People Ackerman has helped through the Ackerman Family Educational Trust are today surgeons, doctors, lawyers, dentists and teachers. Pick n Pay’s present human resources director, Isaac Motaung, worked his way up from being a trolley pusher, illustrating the company’s commitment to internal promotion.

Ackerman recalls how she threatened to resign if Raymond did not change his mind about building a hypermarket in the picturesque Constantia valley.

“I went in my best pin-striped suit, very professional, and handed him my resignation. He was gobsmacked. I said ‘the day you put up a hypermarket in Constantia is the day I am out of here’,” Ackerman recalls.

“I was backed by the ratepayers. It was quite funny. They came to our AGM. We had a power failure and they came to the boardroom and we were sitting there in candlelight.

“They said, ‘we will lie in front of the tractors’,” Ackerman recalls.

Asked whether the family remains positive about the future, she says: “Raymond has this thing that South Africa is in its teenage years and we all know teenagers can be troublesome and we will get through it. It has been hard for us because a lot of our friends have emigrated to America, Canada, Israel and everywhere. So many people decide they are leaving to be with their children to make a new life. My husband is a great believer in balance sheets and we did a balance sheet and decided to stay.”

As the interview draws to a close Ackerman suddenly pulls out her lunch invitation and indignantly points to the offending words “wife of Pick n Pay mogul”.
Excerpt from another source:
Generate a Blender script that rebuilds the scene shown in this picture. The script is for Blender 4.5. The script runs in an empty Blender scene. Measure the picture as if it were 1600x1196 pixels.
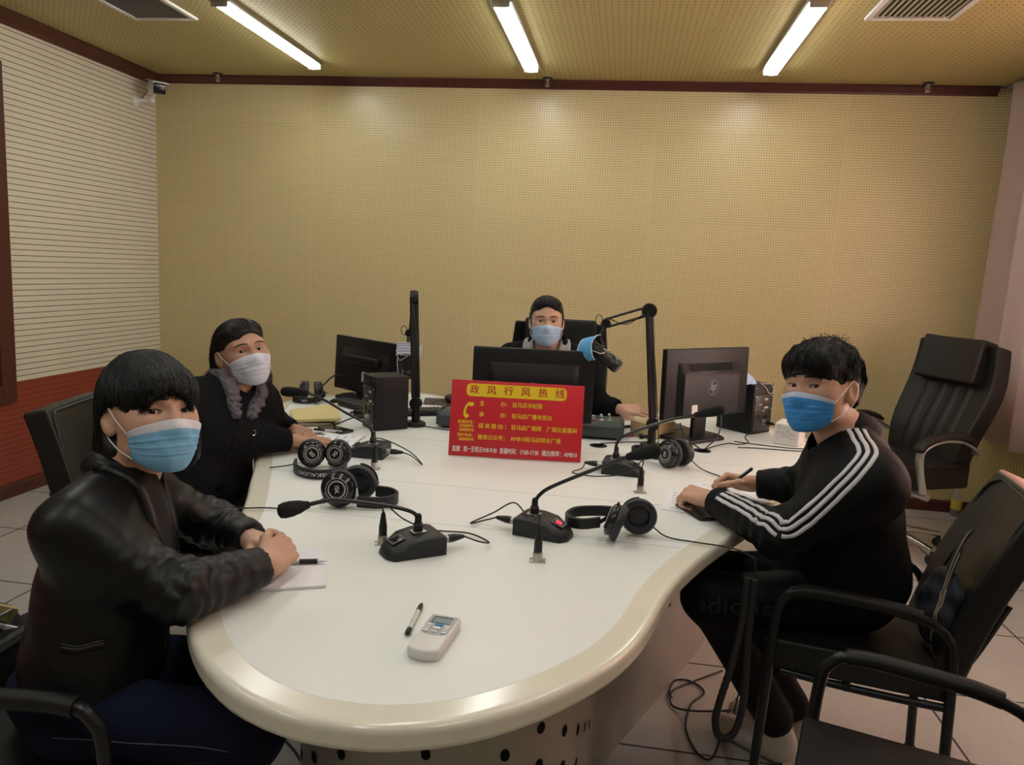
import bpy, bmesh, math, random
import numpy as np
from mathutils import Matrix, Vector, Euler, Quaternion

random.seed(7)
rng = np.random.default_rng(11)
SC = bpy.context.scene
COL = SC.collection
PI = math.pi

# ------------------------------------------------------------------ camera, world, lights, exposure
cam_d = bpy.data.cameras.new('camera')
cam = bpy.data.objects.new('camera', cam_d)
COL.objects.link(cam)
_r = Vector((0.98776806, 0.14779391, 0.04971144))
_u = Vector((-0.07038639, 0.13813168, 0.98790961))
_w = Vector((-0.1391403, 0.97932456, -0.14684474))
_m = Matrix((( _r.x, _u.x, -_w.x, 3.4669672), (_r.y, _u.y, -_w.y, -5.26548205),
             (_r.z, _u.z, -_w.z, 1.45583417), (0, 0, 0, 1)))
cam.matrix_world = _m
cam_d.sensor_fit = 'HORIZONTAL'
cam_d.sensor_width = 36.0
cam_d.lens = 1177.56 / 1600 * 36.0
cam_d.clip_start = 0.05
SC.camera = cam

SC.view_settings.view_transform = 'Standard'
SC.view_settings.look = 'None'
SC.view_settings.exposure = -0.18
SC.view_settings.gamma = 1.0
SC.view_settings.use_curve_mapping = False

world = bpy.data.worlds.new('daylight')
SC.world = world
world.use_nodes = True
_bg = world.node_tree.nodes['Background']
_bg.inputs['Color'].default_value = (0.80, 0.90, 1.0, 1)
_bg.inputs['Strength'].default_value = 1.2

# daylight coming in through the window on the right (the lamp stands outside the pane)
day_d = bpy.data.lights.new('window_daylight', 'AREA')
day_d.shape = 'RECTANGLE'; day_d.size = 3.6; day_d.size_y = 1.9
day_d.energy = 900; day_d.color = (1.0, 0.95, 0.9)
day = bpy.data.objects.new('window_daylight', day_d)
day.location = (6.45, -2.4, 1.7); day.rotation_euler = (0, PI / 2, 0)
COL.objects.link(day)

LIGHT_COLOR = (0.99, 0.995, 0.95)
LIGHT_STRENGTH = 30.0

CEIL = 2.725
TABLE_Z = 0.75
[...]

“This makes me cross,” Ackerman starts.

“Don’t introduce me as the chairman’s wife. I have had to work very hard. I want to be recognised as a person in my own right.”

Is she a feminist?

“Yes,” she replies and then retracts with “I am not a feminist in that I would not run around and burn my bra. My philosophy has been fighting discrimination.

“Women should earn equal salaries for equal work and to say women retire at 63 and men at 65 is absolute rubbish.

“If a person is healthy and doing a good job, it should be optional.”

The Ackermans celebrate their 55th wedding anniversary this month.

“I have been tremendously lucky,” Ackerman says.